### What is asked
Find every line below that contains the word "part" and copy it out.

━━ Task material

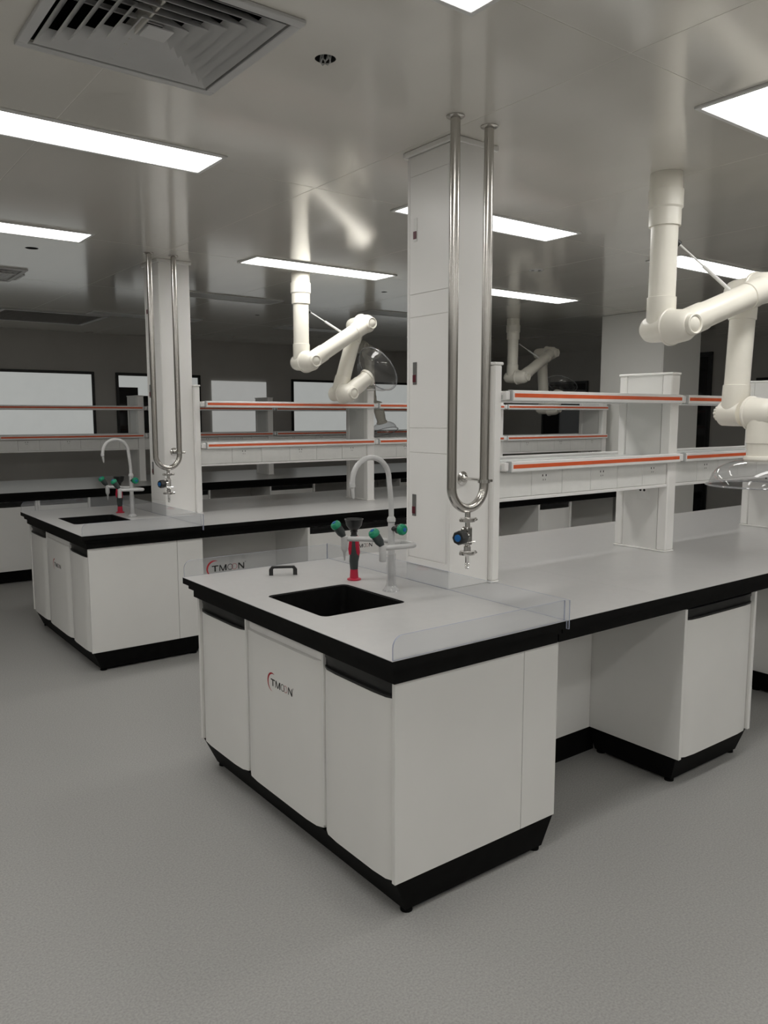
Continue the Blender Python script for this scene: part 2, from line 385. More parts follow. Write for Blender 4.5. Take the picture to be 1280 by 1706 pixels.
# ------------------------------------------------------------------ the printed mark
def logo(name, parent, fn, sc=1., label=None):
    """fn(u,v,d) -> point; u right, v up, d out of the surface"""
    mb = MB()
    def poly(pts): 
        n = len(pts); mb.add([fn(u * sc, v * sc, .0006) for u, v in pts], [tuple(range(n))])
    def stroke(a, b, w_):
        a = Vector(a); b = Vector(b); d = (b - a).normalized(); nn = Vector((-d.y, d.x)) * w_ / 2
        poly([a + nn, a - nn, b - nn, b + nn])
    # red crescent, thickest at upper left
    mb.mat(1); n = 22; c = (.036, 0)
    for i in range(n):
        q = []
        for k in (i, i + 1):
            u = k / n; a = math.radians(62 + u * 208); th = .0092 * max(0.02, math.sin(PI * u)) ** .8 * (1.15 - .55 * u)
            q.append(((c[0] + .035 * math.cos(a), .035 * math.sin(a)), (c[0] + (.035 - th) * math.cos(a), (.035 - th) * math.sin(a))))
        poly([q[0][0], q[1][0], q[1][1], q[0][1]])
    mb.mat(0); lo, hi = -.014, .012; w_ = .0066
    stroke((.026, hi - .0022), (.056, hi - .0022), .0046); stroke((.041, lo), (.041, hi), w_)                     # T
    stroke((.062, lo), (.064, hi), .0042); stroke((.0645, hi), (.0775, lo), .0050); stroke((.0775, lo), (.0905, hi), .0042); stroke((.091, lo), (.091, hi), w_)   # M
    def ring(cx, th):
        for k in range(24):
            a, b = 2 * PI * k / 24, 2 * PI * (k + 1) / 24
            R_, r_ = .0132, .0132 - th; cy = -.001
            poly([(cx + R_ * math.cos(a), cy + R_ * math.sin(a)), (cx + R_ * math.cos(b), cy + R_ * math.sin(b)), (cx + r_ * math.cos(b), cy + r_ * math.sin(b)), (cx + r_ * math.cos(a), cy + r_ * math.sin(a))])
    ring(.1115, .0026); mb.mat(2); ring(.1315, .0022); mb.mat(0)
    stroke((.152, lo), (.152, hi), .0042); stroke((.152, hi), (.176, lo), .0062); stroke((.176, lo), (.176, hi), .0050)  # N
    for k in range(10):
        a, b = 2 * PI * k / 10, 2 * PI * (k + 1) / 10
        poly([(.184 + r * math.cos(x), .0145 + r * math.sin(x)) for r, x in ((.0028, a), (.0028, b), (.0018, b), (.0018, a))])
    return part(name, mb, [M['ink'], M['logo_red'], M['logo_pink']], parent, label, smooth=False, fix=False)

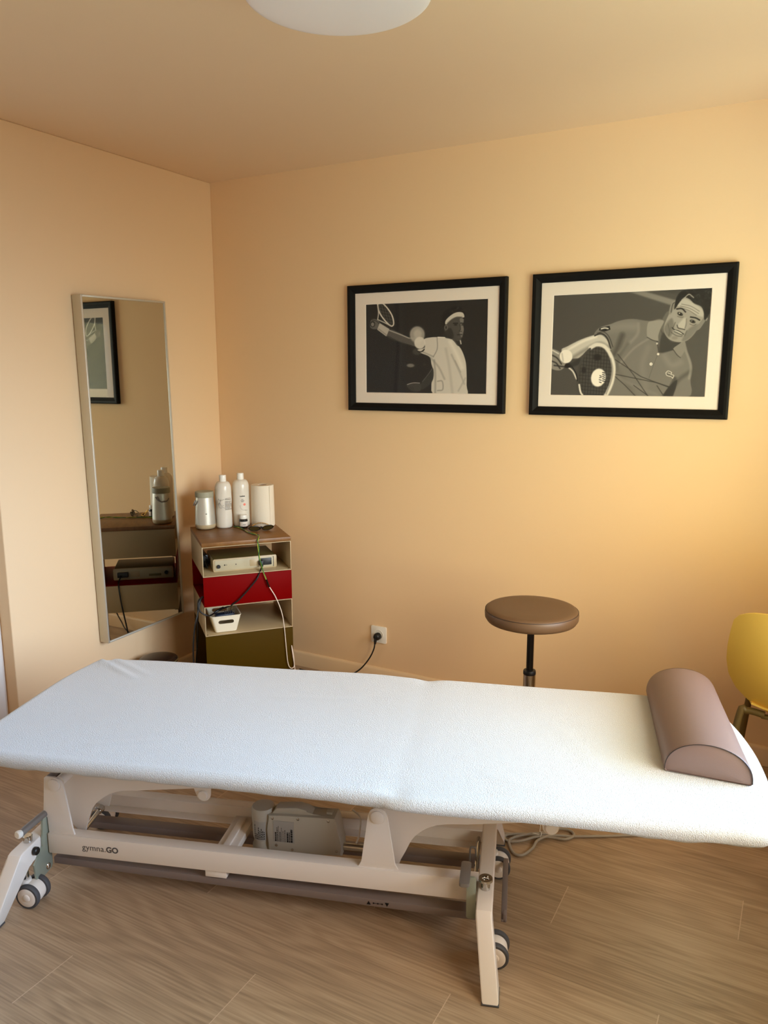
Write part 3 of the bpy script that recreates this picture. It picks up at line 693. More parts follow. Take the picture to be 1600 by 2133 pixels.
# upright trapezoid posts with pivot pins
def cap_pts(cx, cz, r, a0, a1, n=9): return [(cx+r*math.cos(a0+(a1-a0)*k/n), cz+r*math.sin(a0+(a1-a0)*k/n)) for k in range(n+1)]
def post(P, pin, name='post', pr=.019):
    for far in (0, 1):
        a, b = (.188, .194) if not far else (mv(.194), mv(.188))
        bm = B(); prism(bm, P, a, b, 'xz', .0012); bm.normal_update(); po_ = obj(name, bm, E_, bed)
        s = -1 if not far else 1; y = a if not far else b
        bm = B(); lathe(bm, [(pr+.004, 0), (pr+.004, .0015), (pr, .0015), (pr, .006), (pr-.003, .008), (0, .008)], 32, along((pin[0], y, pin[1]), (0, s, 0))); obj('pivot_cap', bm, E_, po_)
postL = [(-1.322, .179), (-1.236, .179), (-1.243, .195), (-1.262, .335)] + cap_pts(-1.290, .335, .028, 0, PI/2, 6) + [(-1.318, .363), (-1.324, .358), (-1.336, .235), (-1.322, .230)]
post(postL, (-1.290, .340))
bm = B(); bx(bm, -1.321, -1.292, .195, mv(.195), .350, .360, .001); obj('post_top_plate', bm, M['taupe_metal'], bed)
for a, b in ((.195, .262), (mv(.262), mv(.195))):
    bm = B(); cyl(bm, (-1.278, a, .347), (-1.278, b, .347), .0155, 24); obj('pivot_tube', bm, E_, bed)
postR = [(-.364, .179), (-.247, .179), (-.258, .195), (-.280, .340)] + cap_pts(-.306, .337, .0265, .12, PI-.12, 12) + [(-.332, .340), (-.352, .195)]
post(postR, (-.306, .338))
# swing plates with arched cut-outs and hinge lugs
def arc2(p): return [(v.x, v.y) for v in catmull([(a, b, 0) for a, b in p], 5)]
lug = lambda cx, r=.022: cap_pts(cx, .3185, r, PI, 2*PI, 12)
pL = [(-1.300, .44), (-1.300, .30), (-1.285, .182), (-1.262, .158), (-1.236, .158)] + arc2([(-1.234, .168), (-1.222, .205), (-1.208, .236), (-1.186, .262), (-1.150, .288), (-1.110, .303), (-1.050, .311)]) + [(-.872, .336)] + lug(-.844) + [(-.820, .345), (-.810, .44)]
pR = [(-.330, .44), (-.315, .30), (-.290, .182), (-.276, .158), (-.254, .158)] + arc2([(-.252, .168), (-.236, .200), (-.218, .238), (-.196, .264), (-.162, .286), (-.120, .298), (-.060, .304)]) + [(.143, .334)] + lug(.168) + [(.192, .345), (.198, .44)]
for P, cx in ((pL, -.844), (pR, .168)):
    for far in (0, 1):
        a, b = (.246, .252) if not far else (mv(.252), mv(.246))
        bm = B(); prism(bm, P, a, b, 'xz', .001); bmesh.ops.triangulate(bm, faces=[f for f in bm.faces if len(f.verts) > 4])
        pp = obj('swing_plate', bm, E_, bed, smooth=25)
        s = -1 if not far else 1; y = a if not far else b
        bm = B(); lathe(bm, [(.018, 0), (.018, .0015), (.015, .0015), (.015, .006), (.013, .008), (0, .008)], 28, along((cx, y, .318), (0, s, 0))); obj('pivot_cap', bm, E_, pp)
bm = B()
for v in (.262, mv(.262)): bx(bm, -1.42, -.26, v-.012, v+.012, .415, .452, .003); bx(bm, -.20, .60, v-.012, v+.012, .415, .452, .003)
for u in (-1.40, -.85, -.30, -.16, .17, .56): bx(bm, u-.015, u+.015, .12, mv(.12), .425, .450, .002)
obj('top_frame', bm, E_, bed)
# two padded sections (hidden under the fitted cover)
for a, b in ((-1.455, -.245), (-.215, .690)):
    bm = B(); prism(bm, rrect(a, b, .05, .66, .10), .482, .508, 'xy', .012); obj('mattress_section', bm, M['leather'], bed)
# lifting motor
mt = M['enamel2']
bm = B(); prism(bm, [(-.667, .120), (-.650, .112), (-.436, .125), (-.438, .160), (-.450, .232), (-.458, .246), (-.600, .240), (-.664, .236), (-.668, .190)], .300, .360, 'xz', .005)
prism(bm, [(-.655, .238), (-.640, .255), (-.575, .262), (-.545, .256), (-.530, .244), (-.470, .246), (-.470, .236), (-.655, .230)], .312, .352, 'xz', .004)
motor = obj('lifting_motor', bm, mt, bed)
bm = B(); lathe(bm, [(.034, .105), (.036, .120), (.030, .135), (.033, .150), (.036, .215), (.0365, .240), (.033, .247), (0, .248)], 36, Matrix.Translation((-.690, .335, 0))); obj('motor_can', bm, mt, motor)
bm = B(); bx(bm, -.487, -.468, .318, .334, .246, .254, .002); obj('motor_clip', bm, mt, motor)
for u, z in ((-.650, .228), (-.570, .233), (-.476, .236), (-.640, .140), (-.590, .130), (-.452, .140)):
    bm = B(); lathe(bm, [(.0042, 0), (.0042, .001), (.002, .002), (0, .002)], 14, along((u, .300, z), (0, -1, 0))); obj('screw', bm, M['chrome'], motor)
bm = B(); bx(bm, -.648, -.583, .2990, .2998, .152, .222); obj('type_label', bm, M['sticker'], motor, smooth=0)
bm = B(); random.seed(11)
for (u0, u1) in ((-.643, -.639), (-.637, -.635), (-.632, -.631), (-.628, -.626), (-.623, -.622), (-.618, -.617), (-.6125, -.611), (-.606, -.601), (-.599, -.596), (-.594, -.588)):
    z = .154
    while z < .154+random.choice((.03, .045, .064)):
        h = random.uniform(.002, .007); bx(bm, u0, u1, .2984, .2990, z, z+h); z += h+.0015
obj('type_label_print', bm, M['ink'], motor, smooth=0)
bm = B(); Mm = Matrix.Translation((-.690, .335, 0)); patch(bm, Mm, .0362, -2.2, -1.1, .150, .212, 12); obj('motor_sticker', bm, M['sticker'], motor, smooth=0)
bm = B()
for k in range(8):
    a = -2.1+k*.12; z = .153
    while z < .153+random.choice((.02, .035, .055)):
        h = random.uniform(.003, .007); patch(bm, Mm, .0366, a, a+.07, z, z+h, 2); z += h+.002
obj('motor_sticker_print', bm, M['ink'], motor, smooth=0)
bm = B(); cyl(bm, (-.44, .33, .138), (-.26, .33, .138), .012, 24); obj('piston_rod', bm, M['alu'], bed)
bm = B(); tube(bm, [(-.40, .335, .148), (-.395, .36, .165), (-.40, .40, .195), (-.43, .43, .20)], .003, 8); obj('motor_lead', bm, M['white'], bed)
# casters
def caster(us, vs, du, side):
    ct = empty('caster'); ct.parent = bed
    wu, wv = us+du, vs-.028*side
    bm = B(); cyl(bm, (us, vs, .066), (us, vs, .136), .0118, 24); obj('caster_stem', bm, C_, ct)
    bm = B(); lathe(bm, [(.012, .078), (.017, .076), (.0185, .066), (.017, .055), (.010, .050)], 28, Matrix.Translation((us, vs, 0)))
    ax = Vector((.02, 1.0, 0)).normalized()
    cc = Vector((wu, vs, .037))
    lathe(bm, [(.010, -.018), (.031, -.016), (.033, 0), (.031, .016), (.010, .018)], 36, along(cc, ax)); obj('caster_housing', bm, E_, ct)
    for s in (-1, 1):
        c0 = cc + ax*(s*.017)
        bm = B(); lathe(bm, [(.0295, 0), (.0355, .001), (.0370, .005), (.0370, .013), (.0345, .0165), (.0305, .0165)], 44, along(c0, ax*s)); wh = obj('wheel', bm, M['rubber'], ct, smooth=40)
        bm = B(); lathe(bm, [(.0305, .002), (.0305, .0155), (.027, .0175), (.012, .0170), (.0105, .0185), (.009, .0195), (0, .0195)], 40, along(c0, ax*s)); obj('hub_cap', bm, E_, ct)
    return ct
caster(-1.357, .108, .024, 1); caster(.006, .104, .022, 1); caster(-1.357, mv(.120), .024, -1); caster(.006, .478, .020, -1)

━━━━

### In response
Continue the Blender Python script for this scene: part 2, from line 385. More parts follow. Write for Blender 4.5. Take the picture to be 1280 by 1706 pixels.
    return part(name, mb, [M['ink'], M['logo_red'], M['logo_pink']], parent, label, smooth=False, fix=False)
Write part 3 of the bpy script that recreates this picture. It picks up at line 693. More parts follow. Take the picture to be 1600 by 2133 pixels.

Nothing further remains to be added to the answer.